How Retirees Can Earn 12% to 17% Yields Right Now

NLY stock

Where to Safely Collect 12% to 17% Yields

For retirees, these yields look tempting.

I’ve found payouts of 14.2%, 16.7%, and even 17%. Yields that high sound almost too good to be true, but they’re backed by rock-solid companies. These businesses have paid out dividends for years and they’re popular among money managers.

I’m talking about mortgage real estate investment trusts, or mREITs. These firms invest in pools of residential mortgages, backed by the financial might of the U.S. government. For investors looking for generous income, this little-known niche warrants a second look.

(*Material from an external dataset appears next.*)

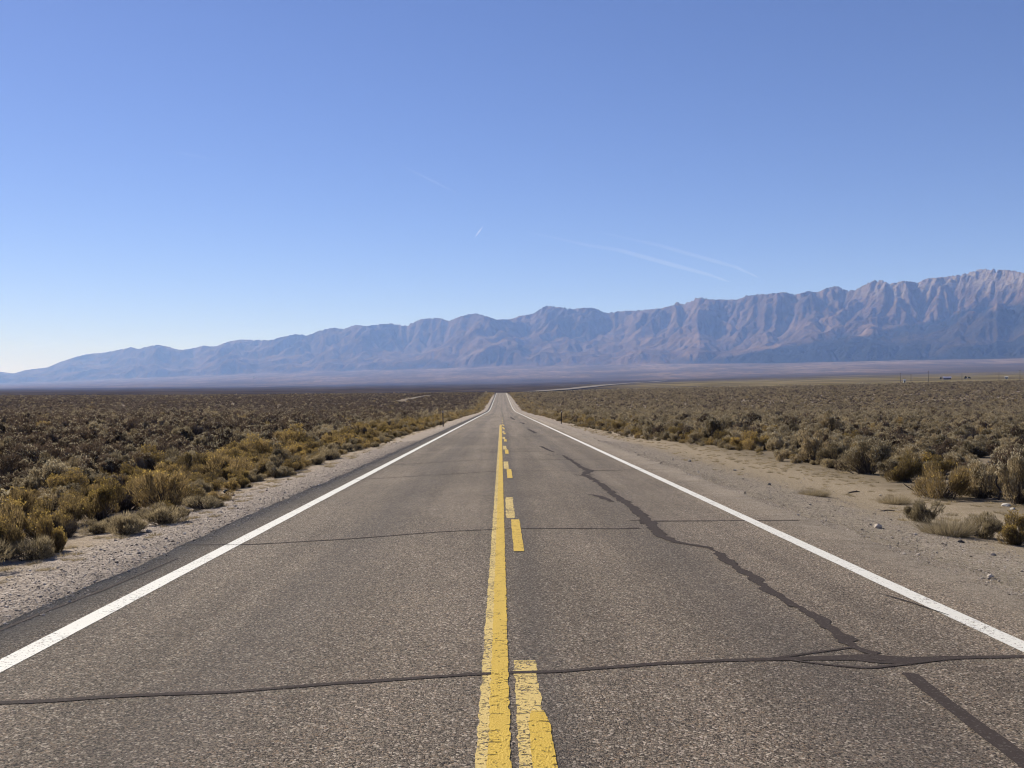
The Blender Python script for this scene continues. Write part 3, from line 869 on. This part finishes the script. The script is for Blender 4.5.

You don’t need a PhD to wrap your head around operations, for starters. These mREITs borrow cash short-term and reinvest the proceeds into higher-yielding mortgages. Owners pocket the difference between those two rates, otherwise known as the “spread.”

Bankers call it the “three-six-three” rule. You borrow at three percent, lend at six percent, and hit the golf course by three o’clock. Sure, it has the excitement of milk toast, but it’s a proven formula for building wealth.

The industry sits right in the sweet spot of the economy right now. As interest rates begin to rise and business recovers, these spreads start to widen. That should boost the industry’s net interest income in upcoming quarters—and, by extension, the distributions to owners.

It gets better. mREITs have no physical branches, unlike regular lenders. They have no banks, no vaults, and no human tellers.

This lack of overhead represents a big advantage. Last year, Annaly Capital Management, Inc. (NYSE:NLY), one of the largest players in the space, generated $0.23 in profits on every dollar of equity invested in the firm. The industry as a whole generated a return on equity (ROE) in the mid-teens.

You just don’t see numbers like these from normal banks. Over the past few years, the financial sector as a whole has barely eked out ROEs in the low single digits. The cost of maintaining vast networks of physical brick-and-mortar locations can really eat into profits.

For investors, this model has created a lucrative income stream. As you can see in the chart below, many mREITs pay out yields in the high single digits. Some of these payouts top the three percentages mentioned at the beginning of this article.

Name

Yield

Market Cap

Orchid Island Capital Inc (NYSE:ORC)

16.7%

$448.0M

Arlington Asset Investment Corp (NYSE:AI)

14.2%

$341.8M

Five Oaks Investment Corp (NYSE:OAKS)

14.2%

$95.4M

New York Mortgage Trust Inc (NASDAQ:NYMT)

12.7%

$714.0M

New Residential Investment Corp (NYSE:NRZ)

12.1%

$5.1B

CYS Investments Inc (NYSE:CYS)

11.4%

$1.3B

Annaly Capital Management, Inc. (NYSE:NLY)

9.7%

$13.4B

(Source: Google Finance)

To be clear, you can’t call mREITs a slam dunk. The spread between where these trusts borrow and lend can swing wildly. Borrowers do default on these loans from time to time. That said, the executives do a good job hedging these risks, and most of these mortgages have the full backing of U.S. government agencies like Fannie Mae and Freddie Mac.

The Bottom Line on mREITs

Low interest rates have crushed many retirement dreams. But if you’re willing to look outside of ordinary stocks and bonds, you can still find decent payouts. With distributions topping 17%, high-yielding mortgage REITs warrant further investigation.